Em troca dessa consagração, Nossa Senhora atua no interior de seu escravo de modo maravilhoso, estabelecendo com ele uma união inefável.
Os frutos dessa união serão vistos nos Apóstolos dos Últimos Tempos, cujo perfil moral ele traça, a fogo, em sua famosa “Oração abrasada”. Ele usa, para isso, uma linguagem de uma grandeza apocalíptica, na qual parece reviver todo o clamor de um São João Batista, todo o fogo de um São João Evangelista, todo o zelo de um São Paulo. Os varões portentosos que lutarão contra o demônio pelo Reino de Maria — conduzindo gloriosamente, até o fim dos tempos, a luta contra o demônio, o mundo e a carne — São Luís os descreve como magníficos modelos que convidam desde já à perfeita escravidão a Nossa Senhora, os que, nos tenebrosos dias de hoje, lutam nas fileiras da Contra-Revolução.
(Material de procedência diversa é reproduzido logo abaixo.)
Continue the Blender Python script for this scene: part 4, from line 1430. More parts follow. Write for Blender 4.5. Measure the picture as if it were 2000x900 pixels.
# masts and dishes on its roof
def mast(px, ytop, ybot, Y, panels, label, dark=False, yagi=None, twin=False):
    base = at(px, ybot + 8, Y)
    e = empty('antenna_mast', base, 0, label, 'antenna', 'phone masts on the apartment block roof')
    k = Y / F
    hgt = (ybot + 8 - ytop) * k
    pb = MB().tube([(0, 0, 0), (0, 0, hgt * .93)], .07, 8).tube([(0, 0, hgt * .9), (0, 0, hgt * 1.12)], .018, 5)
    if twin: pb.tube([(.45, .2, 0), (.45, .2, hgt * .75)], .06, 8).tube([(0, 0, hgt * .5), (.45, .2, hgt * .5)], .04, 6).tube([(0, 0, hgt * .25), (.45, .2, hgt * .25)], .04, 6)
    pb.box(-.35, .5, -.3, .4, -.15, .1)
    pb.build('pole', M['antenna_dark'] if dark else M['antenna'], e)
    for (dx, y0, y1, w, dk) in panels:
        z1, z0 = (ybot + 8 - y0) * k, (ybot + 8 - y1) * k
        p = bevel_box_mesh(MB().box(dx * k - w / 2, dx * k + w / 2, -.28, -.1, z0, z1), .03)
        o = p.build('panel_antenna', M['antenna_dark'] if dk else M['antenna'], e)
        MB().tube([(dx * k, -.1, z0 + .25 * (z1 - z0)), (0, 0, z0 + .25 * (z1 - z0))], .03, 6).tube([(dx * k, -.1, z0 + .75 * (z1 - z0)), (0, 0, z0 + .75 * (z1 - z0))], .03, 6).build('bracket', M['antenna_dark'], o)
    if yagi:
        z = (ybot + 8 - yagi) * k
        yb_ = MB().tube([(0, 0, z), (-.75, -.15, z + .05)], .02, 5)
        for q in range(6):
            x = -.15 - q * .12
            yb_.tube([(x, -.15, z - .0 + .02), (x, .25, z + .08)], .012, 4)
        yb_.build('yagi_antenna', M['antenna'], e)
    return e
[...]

Assim, com estas considerações sobre o papel de Nossa Senhora na luta da Revolução e da Contra-Revolução, e sobre o Reino de Maria, vistas segundo o “Tratado da Verdadeira Devoção”, creio ter enunciado os principais pontos de contato entre a obra-prima do grande santo e meu ensaio — tão apequenado pela comparação — sobre “Revolução e Contra-Revolução”.
1) Buenos Aires, 1970.
2) Forçosamente.
3) Condição indispensável.
4) Mudando o que deve ser mudado.
5) “Oração Abrasada” de São Luís Maria Grignion de Montfort, “Oeuvres Complètes”, Editions du Seuil, Paris, 1966, p. 681.
6) “Tratado da Verdadeira Devoção à Santíssima Virgem” de São Luís Maria Grignion de Montfort, “Oeuvres Complètes”, Editions du Seuil, Paris, 1966, p. 512 e 513, N° 47.